Scientists are naming locations on Mars after iconic Maine towns, landmarks

Alex Acquisto, Special to The County
8 years ago

Earlier this week, a remotely operated scientific research vehicle that has been moving across the surface of Mars for the past five years stopped in Ogunquit Beach, only it looked a little different — less water, fewer people and more red rocks.

In fact, anyone paying attention to the Curiosity rover’s route across the Red Planet over the last few months may have noticed myriad names taken from landmarks, geographic formations, places and towns in Maine — Kennebec, Mt. Battie, Frenchman Bay, Spring Point, Cape Elizabeth, Rockport, Isleboro, Isle au Haut and Frye Island, to name a few. Dr. R. Aileen Yingst, of Brunswick, and Katie Stack Morgan, of California, are to thank for that.

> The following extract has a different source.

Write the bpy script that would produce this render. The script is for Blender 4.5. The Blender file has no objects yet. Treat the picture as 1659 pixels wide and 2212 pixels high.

“To be immortalized on another planet, it’s awesome,” Yingst said Tuesday. “This is one of the tremendous joys of being a planetary scientist.”

Yingst, who works as a scientist on the Curiosity mission with the Planetary Science Institute remotely from her home in Brunswick, is the deputy principal investigator of the rover’s Mahli camera.

Morgan, who works as a research scientist for NASA’s Jet Propulsion Lab and lives in Pasadena, California, grew up spending summers in Maine with her family. In September 2013, she married her husband in Bar Harbor, and last year, they brought their infant child to visit Maine over the summer for the first time. To put it plainly, “it doesn’t feel like summer unless I’ve been to Maine,” Morgan said Tuesday.

Morgan has been with the Mars mission since 2012, when the rover landed. As of last week, the Curiosity rover has driven 10 miles, or 16 kilometers, on the surface of Mars since it landed four years ago, according to a status report from NASA.